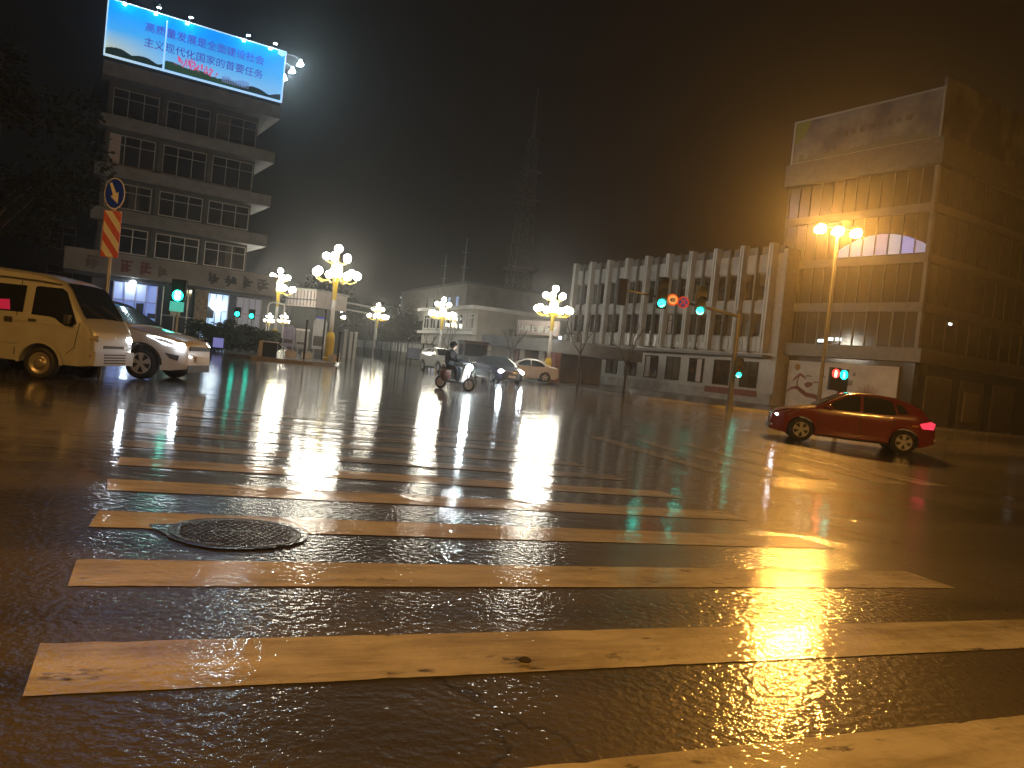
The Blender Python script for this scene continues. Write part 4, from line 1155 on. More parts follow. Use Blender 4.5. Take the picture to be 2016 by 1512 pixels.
# ------------------------------------------------------------------ traffic signs and signals
def keep_right_sign():
    p = at(210, 560, 18.3); g = gz(p.x, p.y)
    t = thing('traffic_sign', 'blue round keep right sign over a red and white striped board on a pole', 'traffic sign', (p.x, p.y, g), math.radians(8))
    k = at(227, 381, 18.3)
    zc = k.z - g
    dx = 0
    MB().cyl((dx, .06, -.2), (dx, .06, zc + .3), .04, n=10).build('pole', 'steel', t)
    def disc(r0, r1, y, m, name, sx=1):
        mb = MB(); n = 32
        mb.add([(dx + r1 * math.cos(2*PI*i/n) * sx, y, zc + r1 * math.sin(2*PI*i/n)) for i in range(n)] + [(dx + r1 * math.cos(2*PI*i/n) * sx, y + .02, zc + r1 * math.sin(2*PI*i/n)) for i in range(n)],
               [tuple(range(n)), tuple(range(2*n-1, n-1, -1))] + [((i+1) % n, i, n+i, n+(i+1) % n) for i in range(n)])
        return mb.build(name, m, t)
    disc(0, .37, 0, 'white_sign', 'sign_rim', .62); disc(0, .345, -.008, 'blue_sign', 'sign_face', .61)
    a = math.radians(-62)
    def rot(x, z): return (dx + (x * math.cos(a) - z * math.sin(a)) * .75, zc + x * math.sin(a) + z * math.cos(a))
    pts = [(-.27, -.035), (.02, -.055), (.02, -.13), (.27, 0), (.02, .13), (.02, .055), (-.27, .035)]
    MB().add([(x, -.016, z) for x, z in (rot(*q) for q in pts)], [(0, 1, 5, 6), (2, 3, 4)]).build('arrow', 'white_sign', t)
    z1, z0 = zc - .42, zc - 1.50; w = .185
    MB().box(dx - w, dx + w, 0, .02, z0, z1).build('striped_board', 'white_sign', t)
    mb = MB()
    def clip(pts):
        out = []
        for axis, lim, sg in ((0, -w, 1), (0, w, -1), (1, z0, 1), (1, z1, -1)):
            out = []
            for i in range(len(pts)):
                a_, b_ = pts[i], pts[(i + 1) % len(pts)]
                ia, ib = (a_[axis] - lim) * sg >= 0, (b_[axis] - lim) * sg >= 0
                if ia: out.append(a_)
                if ia != ib:
                    q = (lim - a_[axis]) / (b_[axis] - a_[axis]); out.append((a_[0] + (b_[0] - a_[0]) * q, a_[1] + (b_[1] - a_[1]) * q))
            pts = out
            if not pts: return []
        return pts
    for i in range(-1, 4):
        zz = z0 + .10 + i * .46
        q = clip([(-w, zz + .52), (-w, zz + .29), (w, zz - .22), (w, zz + .01)])
        if len(q) > 2: mb.add([(dx + x, -.006, z) for x, z in q], [tuple(range(len(q)))])
    mb.build('red_stripe', 'red_sign', t)
    fr = MB().box(dx - w - .012, dx - w, -.004, .021, z0, z1).box(dx + w, dx + w + .012, -.004, .021, z0, z1).box(dx - w, dx + w, -.003, .021, z1, z1 + .012).box(dx - w, dx + w, -.003, .021, z0 - .012, z0)
    fr.build('board_edge', 'red_sign', t)
keep_right_sign()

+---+

● Task details
Skip the images and write out the rest of the listing exactly.

● Finished answer
The Blender Python script for this scene continues. Write part 4, from line 1155 on. More parts follow. Use Blender 4.5. Take the picture to be 2016 by 1512 pixels.
# ------------------------------------------------------------------ traffic signs and signals
def keep_right_sign():
    p = at(210, 560, 18.3); g = gz(p.x, p.y)
    t = thing('traffic_sign', 'blue round keep right sign over a red and white striped board on a pole', 'traffic sign', (p.x, p.y, g), math.radians(8))
    k = at(227, 381, 18.3)
    zc = k.z - g
    dx = 0
    MB().cyl((dx, .06, -.2), (dx, .06, zc + .3), .04, n=10).build('pole', 'steel', t)
    def disc(r0, r1, y, m, name, sx=1):
        mb = MB(); n = 32
        mb.add([(dx + r1 * math.cos(2*PI*i/n) * sx, y, zc + r1 * math.sin(2*PI*i/n)) for i in range(n)] + [(dx + r1 * math.cos(2*PI*i/n) * sx, y + .02, zc + r1 * math.sin(2*PI*i/n)) for i in range(n)],
               [tuple(range(n)), tuple(range(2*n-1, n-1, -1))] + [((i+1) % n, i, n+i, n+(i+1) % n) for i in range(n)])
        return mb.build(name, m, t)
    disc(0, .37, 0, 'white_sign', 'sign_rim', .62); disc(0, .345, -.008, 'blue_sign', 'sign_face', .61)
    a = math.radians(-62)
    def rot(x, z): return (dx + (x * math.cos(a) - z * math.sin(a)) * .75, zc + x * math.sin(a) + z * math.cos(a))
    pts = [(-.27, -.035), (.02, -.055), (.02, -.13), (.27, 0), (.02, .13), (.02, .055), (-.27, .035)]
    MB().add([(x, -.016, z) for x, z in (rot(*q) for q in pts)], [(0, 1, 5, 6), (2, 3, 4)]).build('arrow', 'white_sign', t)
    z1, z0 = zc - .42, zc - 1.50; w = .185
    MB().box(dx - w, dx + w, 0, .02, z0, z1).build('striped_board', 'white_sign', t)
    mb = MB()
    def clip(pts):
        out = []
        for axis, lim, sg in ((0, -w, 1), (0, w, -1), (1, z0, 1), (1, z1, -1)):
            out = []
            for i in range(len(pts)):
                a_, b_ = pts[i], pts[(i + 1) % len(pts)]
                ia, ib = (a_[axis] - lim) * sg >= 0, (b_[axis] - lim) * sg >= 0
                if ia: out.append(a_)
                if ia != ib:
                    q = (lim - a_[axis]) / (b_[axis] - a_[axis]); out.append((a_[0] + (b_[0] - a_[0]) * q, a_[1] + (b_[1] - a_[1]) * q))
            pts = out
            if not pts: return []
        return pts
    for i in range(-1, 4):
        zz = z0 + .10 + i * .46
        q = clip([(-w, zz + .52), (-w, zz + .29), (w, zz - .22), (w, zz + .01)])
        if len(q) > 2: mb.add([(dx + x, -.006, z) for x, z in q], [tuple(range(len(q)))])
    mb.build('red_stripe', 'red_sign', t)
    fr = MB().box(dx - w - .012, dx - w, -.004, .021, z0, z1).box(dx + w, dx + w + .012, -.004, .021, z0, z1).box(dx - w, dx + w, -.003, .021, z1, z1 + .012).box(dx - w, dx + w, -.003, .021, z0 - .012, z0)
    fr.build('board_edge', 'red_sign', t)
keep_right_sign()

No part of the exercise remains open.